**Information supplied:**

________________________________________

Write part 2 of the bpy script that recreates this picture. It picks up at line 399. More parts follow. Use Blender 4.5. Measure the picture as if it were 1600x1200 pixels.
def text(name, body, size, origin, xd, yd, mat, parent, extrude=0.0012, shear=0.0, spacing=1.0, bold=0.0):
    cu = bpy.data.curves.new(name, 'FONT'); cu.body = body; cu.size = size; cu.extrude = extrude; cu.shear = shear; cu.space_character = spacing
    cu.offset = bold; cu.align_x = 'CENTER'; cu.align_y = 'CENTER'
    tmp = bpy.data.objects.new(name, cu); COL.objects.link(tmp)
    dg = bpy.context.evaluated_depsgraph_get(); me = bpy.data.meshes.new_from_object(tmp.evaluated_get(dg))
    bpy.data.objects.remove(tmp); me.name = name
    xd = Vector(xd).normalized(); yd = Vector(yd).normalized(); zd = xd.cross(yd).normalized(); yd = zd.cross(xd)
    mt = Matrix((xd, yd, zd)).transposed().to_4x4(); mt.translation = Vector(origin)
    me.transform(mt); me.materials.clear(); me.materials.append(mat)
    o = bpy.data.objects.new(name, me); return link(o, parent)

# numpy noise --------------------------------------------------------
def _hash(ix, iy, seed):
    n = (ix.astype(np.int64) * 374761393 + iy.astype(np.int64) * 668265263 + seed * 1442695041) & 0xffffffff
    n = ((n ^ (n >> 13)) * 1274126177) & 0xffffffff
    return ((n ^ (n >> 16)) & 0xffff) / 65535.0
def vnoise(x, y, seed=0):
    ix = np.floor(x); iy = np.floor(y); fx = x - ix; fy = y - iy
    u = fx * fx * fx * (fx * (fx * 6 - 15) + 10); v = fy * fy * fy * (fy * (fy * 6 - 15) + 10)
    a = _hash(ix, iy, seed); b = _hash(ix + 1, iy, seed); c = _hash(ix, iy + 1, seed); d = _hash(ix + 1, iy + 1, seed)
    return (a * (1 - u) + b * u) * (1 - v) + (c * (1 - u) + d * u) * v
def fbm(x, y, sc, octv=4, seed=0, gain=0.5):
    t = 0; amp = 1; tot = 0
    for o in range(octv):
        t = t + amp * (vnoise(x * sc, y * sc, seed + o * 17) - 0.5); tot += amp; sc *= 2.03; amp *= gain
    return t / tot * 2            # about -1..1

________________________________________

**Task to carry out:** Reproduce the complete data exactly as presented above.

**Result of the task:**
Write part 2 of the bpy script that recreates this picture. It picks up at line 399. More parts follow. Use Blender 4.5. Measure the picture as if it were 1600x1200 pixels.
def text(name, body, size, origin, xd, yd, mat, parent, extrude=0.0012, shear=0.0, spacing=1.0, bold=0.0):
    cu = bpy.data.curves.new(name, 'FONT'); cu.body = body; cu.size = size; cu.extrude = extrude; cu.shear = shear; cu.space_character = spacing
    cu.offset = bold; cu.align_x = 'CENTER'; cu.align_y = 'CENTER'
    tmp = bpy.data.objects.new(name, cu); COL.objects.link(tmp)
    dg = bpy.context.evaluated_depsgraph_get(); me = bpy.data.meshes.new_from_object(tmp.evaluated_get(dg))
    bpy.data.objects.remove(tmp); me.name = name
    xd = Vector(xd).normalized(); yd = Vector(yd).normalized(); zd = xd.cross(yd).normalized(); yd = zd.cross(xd)
    mt = Matrix((xd, yd, zd)).transposed().to_4x4(); mt.translation = Vector(origin)
    me.transform(mt); me.materials.clear(); me.materials.append(mat)
    o = bpy.data.objects.new(name, me); return link(o, parent)

# numpy noise --------------------------------------------------------
def _hash(ix, iy, seed):
    n = (ix.astype(np.int64) * 374761393 + iy.astype(np.int64) * 668265263 + seed * 1442695041) & 0xffffffff
    n = ((n ^ (n >> 13)) * 1274126177) & 0xffffffff
    return ((n ^ (n >> 16)) & 0xffff) / 65535.0
def vnoise(x, y, seed=0):
    ix = np.floor(x); iy = np.floor(y); fx = x - ix; fy = y - iy
    u = fx * fx * fx * (fx * (fx * 6 - 15) + 10); v = fy * fy * fy * (fy * (fy * 6 - 15) + 10)
    a = _hash(ix, iy, seed); b = _hash(ix + 1, iy, seed); c = _hash(ix, iy + 1, seed); d = _hash(ix + 1, iy + 1, seed)
    return (a * (1 - u) + b * u) * (1 - v) + (c * (1 - u) + d * u) * v
def fbm(x, y, sc, octv=4, seed=0, gain=0.5):
    t = 0; amp = 1; tot = 0
    for o in range(octv):
        t = t + amp * (vnoise(x * sc, y * sc, seed + o * 17) - 0.5); tot += amp; sc *= 2.03; amp *= gain
    return t / tot * 2            # about -1..1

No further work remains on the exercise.